Если послушать французов, все должны навсегда с особенною радостью и восхищением взирать на их Рюда и Давида Анжерского: «Это те два великие инициатора, которые основали новое искусство», — говорят обыкновенно про них. Но какие они «инициаторы», коль скоро вполне увязли в прежних предрассудках! Скульптора Рюда прославляют всего более за его группу «Отправление на войну», помещенную на «Arc de l'Etoile», находят в ней необыкновенное воодушевление, энергию, красоту, талант, творчество. И действительно, живость и воодушевление тут есть, но они тут — нечто совершенно риторическое, условное и искусственное. Размахнутые ноги и руки, искривленные кричащие рты — обыкновенный банальный прием бесчисленных старых и новых скульптур; фигура «Войны» в фоне, изломанная и исковерканная, — обыденная академическая статуя. Сами отправляющиеся на войну — ничуть не французы-республиканцы 1792 года, да ничуть и не люди какой бы то ни было нации, а только классные римляне, в шлемах и латах, не имеющие ни малейшего отношения к жизни, действительности, не заключающие в себе ни единой черточки чего-нибудь французского. Что они могут прибавить к прежним обветшалым элементам? Оживление, подвижность? Группа Рюда остается манекенною, надутою, натянутою и неестественною.

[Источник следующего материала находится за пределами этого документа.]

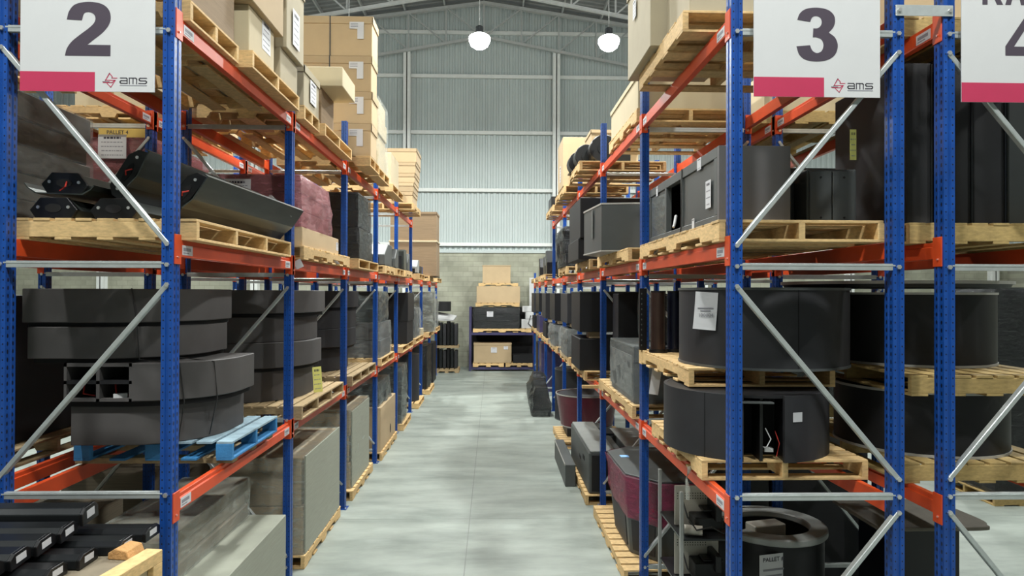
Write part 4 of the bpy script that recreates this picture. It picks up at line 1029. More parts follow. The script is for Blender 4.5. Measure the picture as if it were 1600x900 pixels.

Нечто подобное представляет собою и Давид Анжерский. Главным делом его деятельности были всегда портретные статуи, бюсты и медальоны, и он провозглашал, как основу своей деятельности, такой принцип: «Передавать душу великого человека, глядя на его нравственный облик при свете физиологии». Прекрасный принцип, прекрасное намерение. И за то французы называют его «создателем национального искусства». Но этого на деле не случилось. Какая действительность, какая правда и природа могут быть там, где художник (например, в прославленном монументе генералу Фуа) изображает половину персонажей в античном виде, складе и костюме, другую — в нынешних мундирах? Какая тут присутствует путаница в мысли, чувстве и понятиях! Какое смешение несоединимого! Говорят: у Давида Анжерского бывает много «реальности». Но что может значить реальность подробностей в сравнении с условностью, чепухой, аллегорией и оскорбительным сумбуром всего целого? А именно это-то постоянно и царствовало в созданиях Давида Анжерского: монументы Боншана, Фенелона, Наполеона I (в городе Финине) громко свидетельствуют о том. Но, сверх того, самая техника исполнения далеко не была такая прекрасная, какою признавали ее восхищенные современники. Иные новейшие французские историки искусства, например, Гонз, пишут: «Мы нынче удивляемся тому лиризму, который приветствовал когда-то эти произведения, честные, старательные, но часто тощие и надутые».